Jennifer Bates is one of several employees leading efforts to unionize an Amazon distribution facility in Bessemer, Alabama. (Olivia McMurrey/WBHM)

“Parents can’t sit at home with the children because now they’re working 10- and 12-hour shifts in order to make ends meet,” Bates said. “The income is not matching up with the prices of homes, apartments, daycare, gas.”

Bates pointed out the minimum wage of $7.25 per hour hasn’t increased in Alabama since 2009, and union rates have dropped drastically, both locally and nationally, since World War II, according to a 2023 U.S. Treasury Department report. Middle-class share of income has declined along a parallel path, per the Center for American Progress.

Iheme said that, like Birmingham’s early industrialists, many companies locate operations in the South to take advantage of cheap, non-union, often-minority workforces.

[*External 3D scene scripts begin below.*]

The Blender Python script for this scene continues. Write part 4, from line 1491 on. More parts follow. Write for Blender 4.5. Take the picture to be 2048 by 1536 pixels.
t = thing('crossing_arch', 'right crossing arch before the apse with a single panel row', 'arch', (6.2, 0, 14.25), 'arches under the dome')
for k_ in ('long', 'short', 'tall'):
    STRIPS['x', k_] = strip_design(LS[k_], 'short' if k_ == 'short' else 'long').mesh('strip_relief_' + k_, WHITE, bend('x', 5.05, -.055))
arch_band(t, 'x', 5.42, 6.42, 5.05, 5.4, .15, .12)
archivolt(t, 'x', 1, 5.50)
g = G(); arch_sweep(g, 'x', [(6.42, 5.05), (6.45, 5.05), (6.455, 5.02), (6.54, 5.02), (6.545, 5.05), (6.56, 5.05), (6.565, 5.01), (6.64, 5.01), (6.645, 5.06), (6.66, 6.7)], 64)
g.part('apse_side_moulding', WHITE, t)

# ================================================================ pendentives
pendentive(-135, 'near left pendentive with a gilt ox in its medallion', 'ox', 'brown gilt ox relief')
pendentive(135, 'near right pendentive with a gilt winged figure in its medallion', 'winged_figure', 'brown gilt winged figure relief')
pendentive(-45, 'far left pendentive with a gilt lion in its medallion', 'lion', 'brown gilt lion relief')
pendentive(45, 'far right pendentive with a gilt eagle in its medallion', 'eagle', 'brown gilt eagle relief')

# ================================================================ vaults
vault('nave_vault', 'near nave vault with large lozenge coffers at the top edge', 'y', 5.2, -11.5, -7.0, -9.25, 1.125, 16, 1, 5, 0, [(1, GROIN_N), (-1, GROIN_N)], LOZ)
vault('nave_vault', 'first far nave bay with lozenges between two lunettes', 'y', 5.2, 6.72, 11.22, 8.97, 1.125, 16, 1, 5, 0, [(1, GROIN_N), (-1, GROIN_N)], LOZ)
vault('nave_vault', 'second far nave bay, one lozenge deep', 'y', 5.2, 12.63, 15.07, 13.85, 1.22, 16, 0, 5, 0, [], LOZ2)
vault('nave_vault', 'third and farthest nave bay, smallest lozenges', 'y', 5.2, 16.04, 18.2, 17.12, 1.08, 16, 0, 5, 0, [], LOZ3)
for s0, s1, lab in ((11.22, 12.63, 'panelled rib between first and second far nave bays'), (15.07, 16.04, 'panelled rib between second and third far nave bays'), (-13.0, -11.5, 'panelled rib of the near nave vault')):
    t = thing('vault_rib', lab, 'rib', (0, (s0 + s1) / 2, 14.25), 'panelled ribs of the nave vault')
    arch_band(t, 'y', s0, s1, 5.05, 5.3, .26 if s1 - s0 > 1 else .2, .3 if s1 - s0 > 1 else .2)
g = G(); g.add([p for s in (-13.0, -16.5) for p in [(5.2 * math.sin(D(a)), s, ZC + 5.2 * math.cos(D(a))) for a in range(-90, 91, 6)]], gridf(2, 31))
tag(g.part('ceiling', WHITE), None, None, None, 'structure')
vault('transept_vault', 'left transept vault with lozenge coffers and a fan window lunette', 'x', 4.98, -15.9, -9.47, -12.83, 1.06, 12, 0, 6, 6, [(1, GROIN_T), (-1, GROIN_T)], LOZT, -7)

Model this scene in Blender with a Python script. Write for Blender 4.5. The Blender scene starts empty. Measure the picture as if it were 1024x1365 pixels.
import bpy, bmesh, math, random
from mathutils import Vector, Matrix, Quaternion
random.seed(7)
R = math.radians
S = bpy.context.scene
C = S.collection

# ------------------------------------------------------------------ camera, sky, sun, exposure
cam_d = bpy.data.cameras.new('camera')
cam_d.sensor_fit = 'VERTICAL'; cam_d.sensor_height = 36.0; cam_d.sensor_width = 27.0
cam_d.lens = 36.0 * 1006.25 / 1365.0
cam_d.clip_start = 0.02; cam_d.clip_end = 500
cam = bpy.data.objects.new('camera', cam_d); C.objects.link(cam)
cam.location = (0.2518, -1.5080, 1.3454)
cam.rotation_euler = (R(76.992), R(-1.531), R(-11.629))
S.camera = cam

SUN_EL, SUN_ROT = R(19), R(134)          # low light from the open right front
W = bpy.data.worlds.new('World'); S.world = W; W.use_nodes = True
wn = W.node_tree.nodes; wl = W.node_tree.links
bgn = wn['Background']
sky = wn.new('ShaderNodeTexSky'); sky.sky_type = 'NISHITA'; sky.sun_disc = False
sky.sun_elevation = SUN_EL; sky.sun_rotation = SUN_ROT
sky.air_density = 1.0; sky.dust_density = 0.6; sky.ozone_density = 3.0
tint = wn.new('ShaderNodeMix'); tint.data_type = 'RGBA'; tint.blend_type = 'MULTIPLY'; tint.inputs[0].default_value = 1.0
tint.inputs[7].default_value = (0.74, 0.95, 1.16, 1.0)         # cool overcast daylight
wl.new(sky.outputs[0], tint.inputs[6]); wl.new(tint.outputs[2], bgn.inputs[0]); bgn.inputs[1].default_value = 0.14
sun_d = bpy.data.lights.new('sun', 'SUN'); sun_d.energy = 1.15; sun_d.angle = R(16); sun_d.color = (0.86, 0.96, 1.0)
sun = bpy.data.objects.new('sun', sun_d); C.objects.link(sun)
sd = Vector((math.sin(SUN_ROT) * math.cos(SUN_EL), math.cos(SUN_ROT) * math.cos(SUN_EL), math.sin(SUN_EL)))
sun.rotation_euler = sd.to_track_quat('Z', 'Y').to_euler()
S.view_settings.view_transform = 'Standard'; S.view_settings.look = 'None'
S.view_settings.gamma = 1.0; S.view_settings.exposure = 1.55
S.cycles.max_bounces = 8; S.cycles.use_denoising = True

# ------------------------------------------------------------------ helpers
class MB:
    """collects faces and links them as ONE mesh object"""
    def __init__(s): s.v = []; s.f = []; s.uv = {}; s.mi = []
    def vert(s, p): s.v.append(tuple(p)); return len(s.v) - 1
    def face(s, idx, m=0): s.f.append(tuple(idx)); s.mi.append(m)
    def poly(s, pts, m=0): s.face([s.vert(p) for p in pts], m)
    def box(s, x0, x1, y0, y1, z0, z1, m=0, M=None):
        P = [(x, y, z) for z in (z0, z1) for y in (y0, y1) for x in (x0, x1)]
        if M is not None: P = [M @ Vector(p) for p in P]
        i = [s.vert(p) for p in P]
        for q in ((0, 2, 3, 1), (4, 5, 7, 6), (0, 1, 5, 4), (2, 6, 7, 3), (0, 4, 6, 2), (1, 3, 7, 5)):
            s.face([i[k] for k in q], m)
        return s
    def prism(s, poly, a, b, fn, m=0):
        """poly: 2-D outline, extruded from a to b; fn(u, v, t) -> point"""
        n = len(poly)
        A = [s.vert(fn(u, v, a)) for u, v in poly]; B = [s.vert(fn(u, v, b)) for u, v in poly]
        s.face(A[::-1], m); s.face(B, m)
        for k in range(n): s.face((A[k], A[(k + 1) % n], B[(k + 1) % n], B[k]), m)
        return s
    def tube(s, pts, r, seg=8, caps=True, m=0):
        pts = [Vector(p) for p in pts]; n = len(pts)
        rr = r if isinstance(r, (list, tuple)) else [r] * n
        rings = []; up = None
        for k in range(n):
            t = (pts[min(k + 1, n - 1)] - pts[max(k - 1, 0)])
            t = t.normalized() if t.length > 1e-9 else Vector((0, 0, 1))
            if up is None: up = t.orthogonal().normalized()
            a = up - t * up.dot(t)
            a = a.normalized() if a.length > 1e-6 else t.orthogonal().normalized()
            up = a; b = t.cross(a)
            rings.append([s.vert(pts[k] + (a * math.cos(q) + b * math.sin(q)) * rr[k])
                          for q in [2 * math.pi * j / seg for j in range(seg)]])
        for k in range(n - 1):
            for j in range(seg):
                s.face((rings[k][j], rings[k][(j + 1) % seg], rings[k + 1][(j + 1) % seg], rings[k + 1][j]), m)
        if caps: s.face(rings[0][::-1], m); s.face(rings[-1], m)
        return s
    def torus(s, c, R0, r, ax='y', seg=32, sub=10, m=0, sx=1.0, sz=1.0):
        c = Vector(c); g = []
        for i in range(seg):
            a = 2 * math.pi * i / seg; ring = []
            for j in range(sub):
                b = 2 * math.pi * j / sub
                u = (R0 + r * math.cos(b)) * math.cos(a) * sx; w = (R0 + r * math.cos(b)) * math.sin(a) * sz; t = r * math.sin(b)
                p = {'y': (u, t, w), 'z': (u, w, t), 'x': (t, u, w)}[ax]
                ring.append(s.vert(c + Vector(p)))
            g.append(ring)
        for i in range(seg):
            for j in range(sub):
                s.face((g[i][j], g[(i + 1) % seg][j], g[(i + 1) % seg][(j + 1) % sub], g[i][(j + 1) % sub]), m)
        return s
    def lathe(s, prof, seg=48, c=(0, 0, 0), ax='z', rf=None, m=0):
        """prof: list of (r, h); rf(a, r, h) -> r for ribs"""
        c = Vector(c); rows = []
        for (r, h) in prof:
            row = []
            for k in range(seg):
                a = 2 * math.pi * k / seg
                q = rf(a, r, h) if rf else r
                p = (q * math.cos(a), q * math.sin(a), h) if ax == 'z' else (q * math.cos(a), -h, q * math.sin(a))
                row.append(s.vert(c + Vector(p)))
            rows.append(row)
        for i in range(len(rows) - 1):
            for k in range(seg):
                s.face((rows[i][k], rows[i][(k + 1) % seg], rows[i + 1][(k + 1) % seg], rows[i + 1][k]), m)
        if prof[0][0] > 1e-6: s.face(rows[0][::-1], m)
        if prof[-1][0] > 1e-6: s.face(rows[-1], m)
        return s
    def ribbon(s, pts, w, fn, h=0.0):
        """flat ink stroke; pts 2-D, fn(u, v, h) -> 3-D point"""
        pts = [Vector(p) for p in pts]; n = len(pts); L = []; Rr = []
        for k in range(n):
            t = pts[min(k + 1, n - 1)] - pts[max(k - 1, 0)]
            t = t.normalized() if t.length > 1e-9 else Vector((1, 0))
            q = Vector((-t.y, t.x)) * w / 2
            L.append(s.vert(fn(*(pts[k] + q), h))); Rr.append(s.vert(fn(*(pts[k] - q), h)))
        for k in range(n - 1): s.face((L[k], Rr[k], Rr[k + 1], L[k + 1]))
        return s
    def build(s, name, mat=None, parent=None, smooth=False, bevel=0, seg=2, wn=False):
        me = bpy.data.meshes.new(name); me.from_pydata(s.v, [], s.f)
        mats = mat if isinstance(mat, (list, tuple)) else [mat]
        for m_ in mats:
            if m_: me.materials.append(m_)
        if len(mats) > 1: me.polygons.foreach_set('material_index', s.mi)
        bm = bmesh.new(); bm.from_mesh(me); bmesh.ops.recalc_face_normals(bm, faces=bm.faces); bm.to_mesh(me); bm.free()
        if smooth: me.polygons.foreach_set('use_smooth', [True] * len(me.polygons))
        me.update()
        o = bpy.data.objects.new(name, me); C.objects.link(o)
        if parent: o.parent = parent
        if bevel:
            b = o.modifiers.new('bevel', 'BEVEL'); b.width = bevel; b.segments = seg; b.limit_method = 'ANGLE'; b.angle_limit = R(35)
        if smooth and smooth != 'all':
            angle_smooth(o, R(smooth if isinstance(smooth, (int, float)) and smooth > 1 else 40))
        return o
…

As the United States makes massive investments toward clean energy, Iheme said, communities have an opportunity to help define the modern workplace. She said a brighter future depends on society letting go of racism and on working-class people standing up together.

“We are at the beginning of a brand-new economy, a brand-new type of work, a brand-new type of demand on manufacturing,” Iheme said. “What sense does it make to put brand new fancy jobs and brand new fancy buildings on top of old Jim Crow culture?”

Going forward, McNealy said, labor and civil rights movements will continue to be entwined because civil rights extend beyond race – and, ultimately, labor rights are civil rights.

“We have yet to reach that more perfect union that we talked about in the preamble of the Constitution,” McNealy said. “And so this idea of separating economics from civil rights is just not something that can be done.”